City dwellers banned from buying farmhouses

(Xinhua)
Updated: 2007-12-11 22:08

Urban Chinese are banned from buying residential land or houses from farmers, the central government stressed Tuesday, in a bid to control land use.

In a move to clamp down on the illegal development of farmland and improve land use efficiency, an executive meeting of the State Council, China's cabinet, warned that policies on rural land use will be strictly enforced.

State Councilors urged local governments to strengthen rural land management, improve the village and town planning and tighten control over the construction of farmers' homes.

Farmers' homes shall be built primarily on land that is idle or approved for housing and the policy that each rural household is allowed to have only one patch of housing land would be rigidly enforced.

Urban residents are forbidden from buying housing land or homes from farmers, and work units and individuals are prohibited from renting or occupying rural land for real estate development.

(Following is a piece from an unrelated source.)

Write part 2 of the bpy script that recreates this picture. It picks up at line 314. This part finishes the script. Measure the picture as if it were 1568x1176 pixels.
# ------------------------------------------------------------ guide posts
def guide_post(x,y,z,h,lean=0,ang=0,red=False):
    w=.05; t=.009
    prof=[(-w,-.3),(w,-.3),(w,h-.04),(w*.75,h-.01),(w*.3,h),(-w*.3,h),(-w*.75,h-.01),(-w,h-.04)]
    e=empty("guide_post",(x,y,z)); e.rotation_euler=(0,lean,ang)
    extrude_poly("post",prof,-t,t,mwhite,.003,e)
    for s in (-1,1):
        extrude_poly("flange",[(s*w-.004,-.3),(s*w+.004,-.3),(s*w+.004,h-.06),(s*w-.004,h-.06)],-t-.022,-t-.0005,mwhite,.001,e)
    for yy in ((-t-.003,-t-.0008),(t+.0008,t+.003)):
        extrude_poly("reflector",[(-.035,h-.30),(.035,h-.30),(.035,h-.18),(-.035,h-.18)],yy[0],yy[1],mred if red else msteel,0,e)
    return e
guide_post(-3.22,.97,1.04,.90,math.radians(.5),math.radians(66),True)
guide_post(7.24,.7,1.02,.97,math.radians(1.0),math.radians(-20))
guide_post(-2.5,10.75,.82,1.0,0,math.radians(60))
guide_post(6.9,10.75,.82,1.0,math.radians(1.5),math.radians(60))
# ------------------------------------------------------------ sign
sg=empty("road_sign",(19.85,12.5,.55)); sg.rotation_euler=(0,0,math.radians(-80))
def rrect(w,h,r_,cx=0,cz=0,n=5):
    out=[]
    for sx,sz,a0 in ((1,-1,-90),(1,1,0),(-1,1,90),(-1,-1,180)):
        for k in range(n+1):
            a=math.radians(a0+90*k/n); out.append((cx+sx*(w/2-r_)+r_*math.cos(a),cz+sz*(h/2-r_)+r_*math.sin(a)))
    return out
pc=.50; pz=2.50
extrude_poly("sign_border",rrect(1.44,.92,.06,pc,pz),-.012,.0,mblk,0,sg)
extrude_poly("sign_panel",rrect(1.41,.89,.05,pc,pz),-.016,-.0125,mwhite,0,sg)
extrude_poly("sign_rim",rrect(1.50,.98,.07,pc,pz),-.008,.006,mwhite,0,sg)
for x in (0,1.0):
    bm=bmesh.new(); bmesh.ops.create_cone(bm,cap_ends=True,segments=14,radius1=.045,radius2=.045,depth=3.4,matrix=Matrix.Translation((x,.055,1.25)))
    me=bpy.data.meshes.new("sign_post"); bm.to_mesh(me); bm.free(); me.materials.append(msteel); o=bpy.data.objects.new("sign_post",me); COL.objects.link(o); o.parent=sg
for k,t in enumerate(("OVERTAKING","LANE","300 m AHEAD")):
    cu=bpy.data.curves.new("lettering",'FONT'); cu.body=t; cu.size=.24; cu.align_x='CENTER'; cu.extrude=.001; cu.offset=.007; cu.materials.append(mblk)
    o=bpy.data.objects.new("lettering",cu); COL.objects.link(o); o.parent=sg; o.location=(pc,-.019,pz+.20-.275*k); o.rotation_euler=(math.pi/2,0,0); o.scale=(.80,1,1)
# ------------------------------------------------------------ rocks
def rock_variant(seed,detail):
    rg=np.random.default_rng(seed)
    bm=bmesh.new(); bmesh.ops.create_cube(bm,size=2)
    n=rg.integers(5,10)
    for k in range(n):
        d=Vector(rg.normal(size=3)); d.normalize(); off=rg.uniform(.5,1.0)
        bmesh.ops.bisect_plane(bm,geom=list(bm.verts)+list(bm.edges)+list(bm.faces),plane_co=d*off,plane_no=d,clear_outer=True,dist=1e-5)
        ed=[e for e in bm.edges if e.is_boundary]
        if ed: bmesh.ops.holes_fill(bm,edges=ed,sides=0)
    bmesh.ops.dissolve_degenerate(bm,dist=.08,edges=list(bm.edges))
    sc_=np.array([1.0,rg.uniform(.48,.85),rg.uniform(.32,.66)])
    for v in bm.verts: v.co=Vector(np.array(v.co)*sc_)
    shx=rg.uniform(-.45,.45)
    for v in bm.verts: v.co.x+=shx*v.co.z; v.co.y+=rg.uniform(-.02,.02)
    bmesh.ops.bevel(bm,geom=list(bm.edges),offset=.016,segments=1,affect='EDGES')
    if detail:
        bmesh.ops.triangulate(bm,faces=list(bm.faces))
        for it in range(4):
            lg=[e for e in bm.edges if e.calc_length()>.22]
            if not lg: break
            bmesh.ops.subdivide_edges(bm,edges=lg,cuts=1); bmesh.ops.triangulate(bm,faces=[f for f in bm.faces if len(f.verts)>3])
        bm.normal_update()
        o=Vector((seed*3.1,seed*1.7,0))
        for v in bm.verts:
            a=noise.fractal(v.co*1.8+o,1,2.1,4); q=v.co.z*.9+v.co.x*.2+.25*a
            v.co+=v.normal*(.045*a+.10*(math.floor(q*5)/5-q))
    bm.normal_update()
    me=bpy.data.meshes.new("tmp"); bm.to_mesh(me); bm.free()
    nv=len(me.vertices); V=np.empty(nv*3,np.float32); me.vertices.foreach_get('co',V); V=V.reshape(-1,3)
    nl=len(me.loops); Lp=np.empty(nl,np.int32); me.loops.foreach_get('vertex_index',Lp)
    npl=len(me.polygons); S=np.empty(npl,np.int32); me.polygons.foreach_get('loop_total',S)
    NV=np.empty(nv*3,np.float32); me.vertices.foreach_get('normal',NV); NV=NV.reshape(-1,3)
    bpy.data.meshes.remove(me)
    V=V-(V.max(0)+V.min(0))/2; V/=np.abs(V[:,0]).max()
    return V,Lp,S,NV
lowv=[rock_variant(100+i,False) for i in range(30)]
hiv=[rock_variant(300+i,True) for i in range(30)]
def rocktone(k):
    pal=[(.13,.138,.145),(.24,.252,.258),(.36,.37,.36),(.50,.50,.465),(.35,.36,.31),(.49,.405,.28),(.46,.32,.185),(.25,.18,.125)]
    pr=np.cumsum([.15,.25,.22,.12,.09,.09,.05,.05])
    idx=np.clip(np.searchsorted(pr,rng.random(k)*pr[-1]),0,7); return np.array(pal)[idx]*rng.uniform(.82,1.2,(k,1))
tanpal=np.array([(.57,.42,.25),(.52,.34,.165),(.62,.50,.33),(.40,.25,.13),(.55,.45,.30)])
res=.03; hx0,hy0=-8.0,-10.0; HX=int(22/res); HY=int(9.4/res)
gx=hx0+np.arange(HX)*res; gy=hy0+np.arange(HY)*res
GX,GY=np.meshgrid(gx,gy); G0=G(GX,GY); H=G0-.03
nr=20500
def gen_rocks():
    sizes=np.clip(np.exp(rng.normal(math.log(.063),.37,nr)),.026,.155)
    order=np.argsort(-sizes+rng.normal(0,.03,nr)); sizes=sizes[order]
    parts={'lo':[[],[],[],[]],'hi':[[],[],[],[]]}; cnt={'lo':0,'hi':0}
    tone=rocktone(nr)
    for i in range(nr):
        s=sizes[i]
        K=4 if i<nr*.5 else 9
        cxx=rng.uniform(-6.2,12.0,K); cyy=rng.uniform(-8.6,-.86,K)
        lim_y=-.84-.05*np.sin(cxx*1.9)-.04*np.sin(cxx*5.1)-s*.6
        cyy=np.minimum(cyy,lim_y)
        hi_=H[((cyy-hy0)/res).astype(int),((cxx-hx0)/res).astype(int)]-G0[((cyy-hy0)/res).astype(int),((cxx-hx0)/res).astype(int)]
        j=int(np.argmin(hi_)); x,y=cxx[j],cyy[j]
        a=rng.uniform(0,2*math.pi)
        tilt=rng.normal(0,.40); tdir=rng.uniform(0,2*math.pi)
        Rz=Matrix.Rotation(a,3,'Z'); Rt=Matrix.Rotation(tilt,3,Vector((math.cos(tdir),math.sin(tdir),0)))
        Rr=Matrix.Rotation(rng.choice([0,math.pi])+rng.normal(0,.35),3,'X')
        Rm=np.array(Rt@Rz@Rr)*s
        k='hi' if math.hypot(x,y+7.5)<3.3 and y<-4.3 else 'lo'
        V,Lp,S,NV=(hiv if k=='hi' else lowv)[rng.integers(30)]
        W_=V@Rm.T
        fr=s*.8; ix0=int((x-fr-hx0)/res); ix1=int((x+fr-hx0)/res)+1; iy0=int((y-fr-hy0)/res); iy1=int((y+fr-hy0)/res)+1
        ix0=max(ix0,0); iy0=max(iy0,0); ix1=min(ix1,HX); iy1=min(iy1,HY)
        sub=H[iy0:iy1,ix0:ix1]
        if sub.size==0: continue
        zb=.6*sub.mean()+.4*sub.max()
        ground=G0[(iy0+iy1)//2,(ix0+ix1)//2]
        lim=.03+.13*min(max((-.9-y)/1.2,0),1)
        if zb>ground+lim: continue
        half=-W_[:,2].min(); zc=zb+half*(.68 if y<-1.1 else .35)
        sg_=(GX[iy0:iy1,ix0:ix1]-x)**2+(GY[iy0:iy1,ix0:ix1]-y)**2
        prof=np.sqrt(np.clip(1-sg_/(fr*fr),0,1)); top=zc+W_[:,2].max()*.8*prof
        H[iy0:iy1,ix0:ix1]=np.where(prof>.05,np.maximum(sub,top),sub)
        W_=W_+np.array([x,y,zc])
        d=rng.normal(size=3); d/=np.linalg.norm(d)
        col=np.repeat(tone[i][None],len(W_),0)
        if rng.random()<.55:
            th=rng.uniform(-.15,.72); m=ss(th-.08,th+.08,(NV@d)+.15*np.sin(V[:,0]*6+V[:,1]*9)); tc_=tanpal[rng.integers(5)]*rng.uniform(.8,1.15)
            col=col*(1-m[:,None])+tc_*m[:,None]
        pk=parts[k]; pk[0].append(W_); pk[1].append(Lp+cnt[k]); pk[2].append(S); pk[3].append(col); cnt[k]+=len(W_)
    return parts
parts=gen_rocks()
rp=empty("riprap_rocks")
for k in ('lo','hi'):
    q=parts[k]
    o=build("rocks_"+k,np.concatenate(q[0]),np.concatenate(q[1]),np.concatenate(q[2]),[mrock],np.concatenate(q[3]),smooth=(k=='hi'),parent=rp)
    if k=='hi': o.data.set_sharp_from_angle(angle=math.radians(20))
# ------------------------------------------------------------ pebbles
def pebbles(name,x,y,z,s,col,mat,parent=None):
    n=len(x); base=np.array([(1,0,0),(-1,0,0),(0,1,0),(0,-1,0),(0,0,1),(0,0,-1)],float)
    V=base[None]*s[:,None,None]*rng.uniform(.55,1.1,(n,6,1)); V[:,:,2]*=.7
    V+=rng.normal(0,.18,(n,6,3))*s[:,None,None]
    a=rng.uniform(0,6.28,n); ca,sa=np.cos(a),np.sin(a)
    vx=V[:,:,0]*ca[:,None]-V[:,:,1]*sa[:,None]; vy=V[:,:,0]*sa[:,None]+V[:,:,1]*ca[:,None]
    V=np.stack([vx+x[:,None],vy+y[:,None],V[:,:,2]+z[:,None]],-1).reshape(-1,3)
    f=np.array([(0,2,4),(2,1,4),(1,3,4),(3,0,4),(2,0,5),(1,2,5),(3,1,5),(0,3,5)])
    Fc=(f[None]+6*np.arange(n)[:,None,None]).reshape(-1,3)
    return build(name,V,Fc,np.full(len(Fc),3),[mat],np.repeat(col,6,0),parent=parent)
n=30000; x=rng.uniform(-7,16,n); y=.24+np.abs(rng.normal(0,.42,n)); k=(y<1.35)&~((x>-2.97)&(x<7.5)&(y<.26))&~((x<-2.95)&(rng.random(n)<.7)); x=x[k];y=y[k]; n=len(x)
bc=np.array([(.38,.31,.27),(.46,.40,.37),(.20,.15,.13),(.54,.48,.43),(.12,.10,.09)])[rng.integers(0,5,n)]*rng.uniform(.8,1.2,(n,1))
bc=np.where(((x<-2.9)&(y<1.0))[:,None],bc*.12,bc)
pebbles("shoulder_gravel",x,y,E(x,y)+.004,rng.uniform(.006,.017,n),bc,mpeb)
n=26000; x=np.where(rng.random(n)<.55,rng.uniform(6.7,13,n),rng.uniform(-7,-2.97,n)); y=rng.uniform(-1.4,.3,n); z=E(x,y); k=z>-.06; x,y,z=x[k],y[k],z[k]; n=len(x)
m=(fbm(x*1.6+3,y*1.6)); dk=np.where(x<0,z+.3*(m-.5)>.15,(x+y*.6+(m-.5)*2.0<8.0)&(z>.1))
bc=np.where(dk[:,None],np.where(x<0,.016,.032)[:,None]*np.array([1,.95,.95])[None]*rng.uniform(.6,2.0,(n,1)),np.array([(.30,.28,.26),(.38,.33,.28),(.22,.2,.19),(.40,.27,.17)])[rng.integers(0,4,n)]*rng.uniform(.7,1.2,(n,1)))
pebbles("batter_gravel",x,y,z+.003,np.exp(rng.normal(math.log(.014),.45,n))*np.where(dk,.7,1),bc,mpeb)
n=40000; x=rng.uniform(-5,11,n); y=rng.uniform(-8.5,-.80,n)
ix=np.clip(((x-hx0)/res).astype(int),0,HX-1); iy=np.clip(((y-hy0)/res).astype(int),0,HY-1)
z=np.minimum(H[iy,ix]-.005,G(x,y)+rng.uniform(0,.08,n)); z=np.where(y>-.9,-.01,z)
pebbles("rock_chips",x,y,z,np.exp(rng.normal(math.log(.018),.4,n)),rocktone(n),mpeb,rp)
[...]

At the meeting presided over by Premier Wen Jiabao, State Councilors ordered government departments to strictly examine land use plans and rein in sprawling urban projects.

State Councilors said land could be used more efficiently by targeting unclaimed, discarded or inefficiently-used land first.

China is facing a sharp conflict between land supply and demand, and the area of arable land of 1.827 billion mu, was only slightly above the minimum of 1.8 billion mu (120 million hectares) set by the government.

The government needed to set up the most stringent land management system, take down-to-earth moves against land waste and promote land saving and better planning, State Councilors said.

The government has quintupled tax on the use of arable land for non-farming purposes and is charging foreign-invested companies as much as their domestic peers to protect farm land and better control land supply.

The government has been using land as a crucial macro-economic control measure on top of fiscal and monetary measures to prevent excessive growth in fixed-assets investment and runaway urbanization.